WORKING DATA |
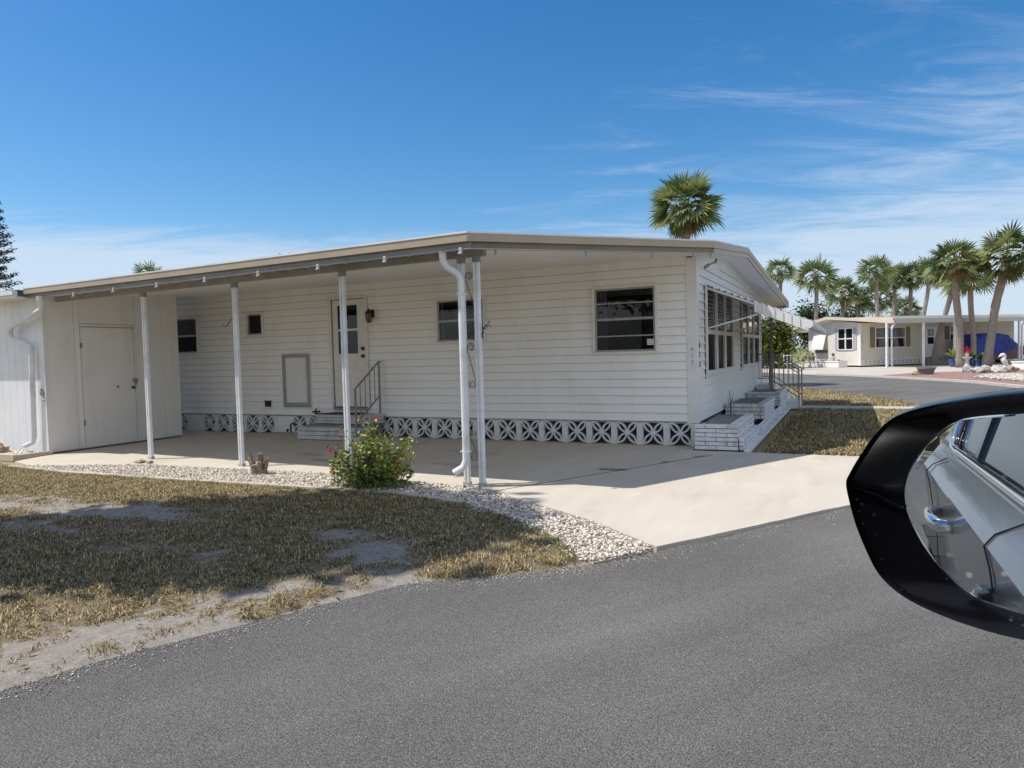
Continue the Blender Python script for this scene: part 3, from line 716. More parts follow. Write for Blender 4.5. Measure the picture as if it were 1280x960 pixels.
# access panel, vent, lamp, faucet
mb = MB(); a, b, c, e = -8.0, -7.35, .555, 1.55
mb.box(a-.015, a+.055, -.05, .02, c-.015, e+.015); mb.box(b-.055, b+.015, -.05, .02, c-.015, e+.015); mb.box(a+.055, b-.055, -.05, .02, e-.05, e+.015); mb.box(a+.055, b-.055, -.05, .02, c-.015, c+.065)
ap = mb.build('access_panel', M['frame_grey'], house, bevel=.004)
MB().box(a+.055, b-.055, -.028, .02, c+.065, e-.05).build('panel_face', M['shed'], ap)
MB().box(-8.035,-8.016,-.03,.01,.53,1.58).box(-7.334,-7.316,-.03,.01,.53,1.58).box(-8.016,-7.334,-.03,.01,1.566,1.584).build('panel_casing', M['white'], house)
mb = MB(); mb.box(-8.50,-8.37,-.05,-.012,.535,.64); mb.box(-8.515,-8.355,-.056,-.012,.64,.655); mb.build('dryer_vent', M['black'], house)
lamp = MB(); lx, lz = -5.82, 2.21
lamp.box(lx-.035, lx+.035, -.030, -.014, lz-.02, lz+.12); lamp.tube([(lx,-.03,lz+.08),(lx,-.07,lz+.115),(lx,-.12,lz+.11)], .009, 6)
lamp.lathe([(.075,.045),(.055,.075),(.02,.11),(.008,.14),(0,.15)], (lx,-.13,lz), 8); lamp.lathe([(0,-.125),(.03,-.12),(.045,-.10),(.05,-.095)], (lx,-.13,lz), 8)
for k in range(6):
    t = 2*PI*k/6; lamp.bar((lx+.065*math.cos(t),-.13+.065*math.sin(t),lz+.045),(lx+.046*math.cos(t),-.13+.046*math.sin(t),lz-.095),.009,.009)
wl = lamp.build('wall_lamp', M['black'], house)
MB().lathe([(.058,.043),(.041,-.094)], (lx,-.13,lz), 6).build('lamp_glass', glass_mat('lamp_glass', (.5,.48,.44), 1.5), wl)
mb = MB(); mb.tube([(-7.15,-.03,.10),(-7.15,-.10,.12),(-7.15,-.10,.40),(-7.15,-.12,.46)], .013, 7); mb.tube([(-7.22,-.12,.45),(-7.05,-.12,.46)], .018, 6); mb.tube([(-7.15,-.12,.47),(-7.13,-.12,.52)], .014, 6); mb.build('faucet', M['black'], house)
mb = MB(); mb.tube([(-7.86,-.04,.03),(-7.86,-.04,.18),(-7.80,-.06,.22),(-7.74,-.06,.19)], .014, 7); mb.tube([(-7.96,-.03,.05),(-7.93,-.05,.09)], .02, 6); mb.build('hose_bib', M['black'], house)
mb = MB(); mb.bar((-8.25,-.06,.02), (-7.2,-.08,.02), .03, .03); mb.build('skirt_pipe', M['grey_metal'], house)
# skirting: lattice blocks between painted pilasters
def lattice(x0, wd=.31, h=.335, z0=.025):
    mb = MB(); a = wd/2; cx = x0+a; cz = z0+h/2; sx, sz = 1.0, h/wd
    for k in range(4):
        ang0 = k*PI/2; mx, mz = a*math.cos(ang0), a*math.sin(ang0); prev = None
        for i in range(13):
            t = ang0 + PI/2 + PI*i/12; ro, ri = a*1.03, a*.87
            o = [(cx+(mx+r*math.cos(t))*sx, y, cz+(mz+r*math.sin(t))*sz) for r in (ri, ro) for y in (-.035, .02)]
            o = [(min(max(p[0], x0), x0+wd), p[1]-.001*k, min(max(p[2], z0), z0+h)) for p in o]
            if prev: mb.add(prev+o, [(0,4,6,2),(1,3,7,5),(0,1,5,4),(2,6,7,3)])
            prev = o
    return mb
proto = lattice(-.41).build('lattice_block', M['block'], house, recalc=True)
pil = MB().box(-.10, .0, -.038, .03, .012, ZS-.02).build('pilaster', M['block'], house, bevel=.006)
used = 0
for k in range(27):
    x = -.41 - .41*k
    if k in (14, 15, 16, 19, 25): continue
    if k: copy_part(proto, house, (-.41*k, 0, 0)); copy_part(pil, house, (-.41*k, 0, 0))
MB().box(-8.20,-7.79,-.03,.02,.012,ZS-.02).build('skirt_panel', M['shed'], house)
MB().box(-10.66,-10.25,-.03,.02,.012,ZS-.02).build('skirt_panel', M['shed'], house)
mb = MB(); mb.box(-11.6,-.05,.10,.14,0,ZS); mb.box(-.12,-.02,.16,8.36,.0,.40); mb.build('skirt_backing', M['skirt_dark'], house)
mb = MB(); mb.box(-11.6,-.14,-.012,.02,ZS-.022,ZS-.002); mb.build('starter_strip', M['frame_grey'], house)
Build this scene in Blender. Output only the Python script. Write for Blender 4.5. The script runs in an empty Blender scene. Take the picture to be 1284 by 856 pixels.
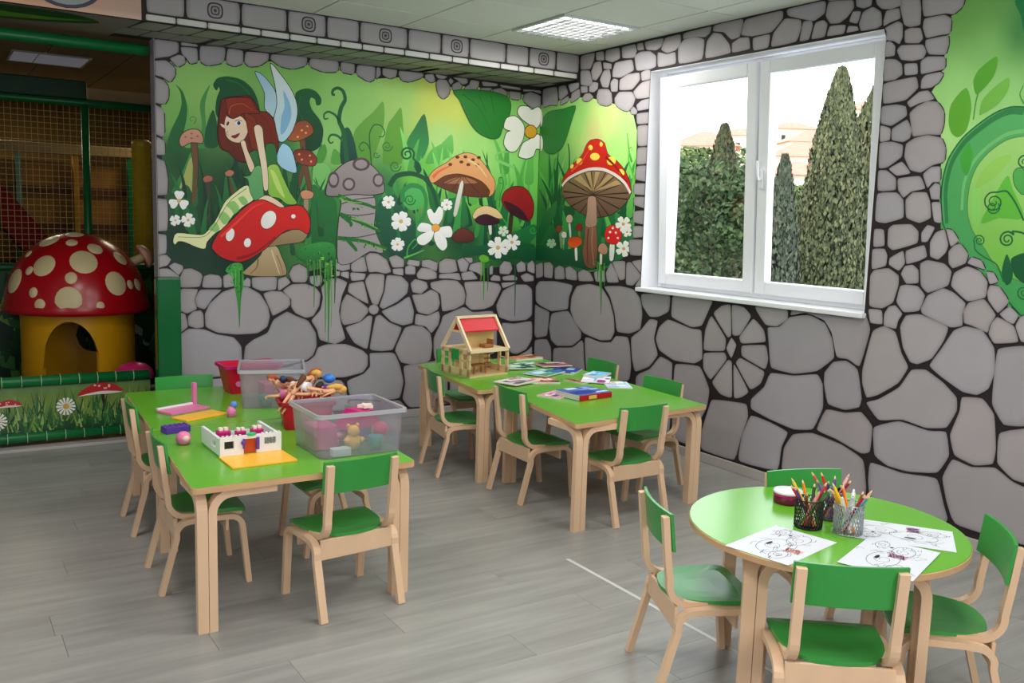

WHAT IS REQUIRED |
Every line of the records that includes the word "Write" should be gathered.

CORRECT ANSWER |
Continue the Blender Python script for this scene: part 3, from line 716. More parts follow. Write for Blender 4.5. Measure the picture as if it were 1280x960 pixels.
Build this scene in Blender. Output only the Python script. Write for Blender 4.5. The script runs in an empty Blender scene. Take the picture to be 1284 by 856 pixels.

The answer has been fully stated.